The point here is that we should all consider it part of a hiring committee's professional-ethical duty to treat applicants with a baseline of respect and professionalism, and to inform unsuccessful applicants of their status in a timely manner. The excuses we put up with from hiring committees are simply unacceptable. Despite what people think, hiring isn't a science, especially when professors do it. It shouldn't take more than 6 weeks to conduct a hiring process, from the application deadline to the offer to the rejection notices. No applicant should be wondering what's going on with a prospective job for months after the application deadline, and no employer should ever accept an application from anyone without responding to that person with a result. Even if a hire is drawn out because a preferred candidate has other options and needs time to make a decision, or scheduling difficulty pushes back the interviews, a hiring committee should be able to contact within 4-6 weeks at the very least a shortlist of people who are not selected for interview but are in the running pending the preferred candidates' decisions, along with the rest of the applicant pool who are no longer being considered for the position. There is no excuse for anything else.
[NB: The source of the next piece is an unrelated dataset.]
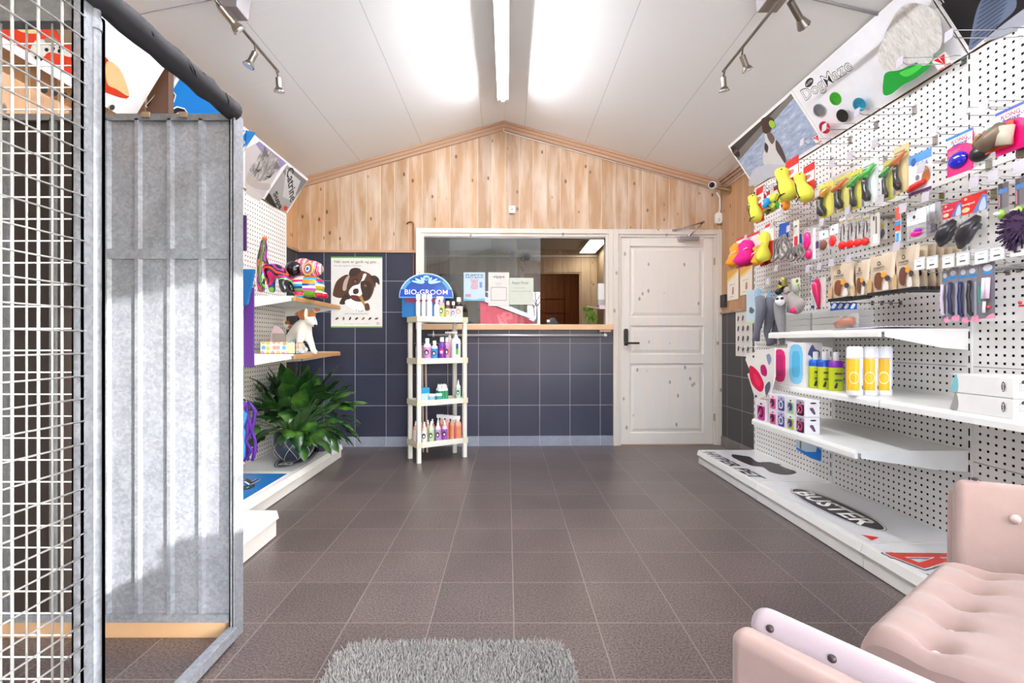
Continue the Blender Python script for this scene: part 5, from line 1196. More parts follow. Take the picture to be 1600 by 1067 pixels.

The final segment of my rant concerns a much larger, deeper, more convoluted phenomenon than these other aspects of the academic hiring process. Put succinctly: there is a waning market for scholars.
Years ago, when this bear entered graduate school, I knew that job prospects were dismal, the competition was stiff, and it would take time to land the right academic gig. Countless articles in countless media outlets feature the lamentations of humanities people wringing hands over the dismal job prospects and the poor, naive little graduate students who think they're signing up for 'a life of the mind' when if fact they're signing up for unemployment benefits. I have addressed that ridiculousness elsewhere and don't mean to dwell on it here. But there is one sense in which I do feel that we in the humanities, and in higher education in general, are letting ourselves down.
When I say there is a waning market for scholars, I mean specifically that most job opportunities are simply requests for cheap teaching labor. Departments and universities are preying upon the vulnerability of people on the academic job market desperate for a gig that lets them stay 'in academia,'; so they'll offer 20-something thousand dollars a year to have a newly-minted PhD from Columbia teaching 4 sections of first-year composition, the same work a first-year, tenure-track professor would do, but for half the salary. Further, they'll call these glorified adjunct teaching jobs 'postdocs' or 'fellowships' in order to inflate expectations, and, I half-think, to make highly accomplished young academics who are overqualified for such positions feel better about applying for and accepting them, so they can call themselves a 'postdoctoral fellow' rather than an 'adjunct instructor.'
Don't get me wrong; I love teaching, including writing and composition, and believe it to be the most important thing an academic does. But teaching is hard work, requires long hours of preparation, entails high levels of responsibility, and, ultimately, demands in a sane world a salary above the poverty line.
The kind of exploitation I see in the academic job market today makes me question whether those in my profession retain vertebrate status.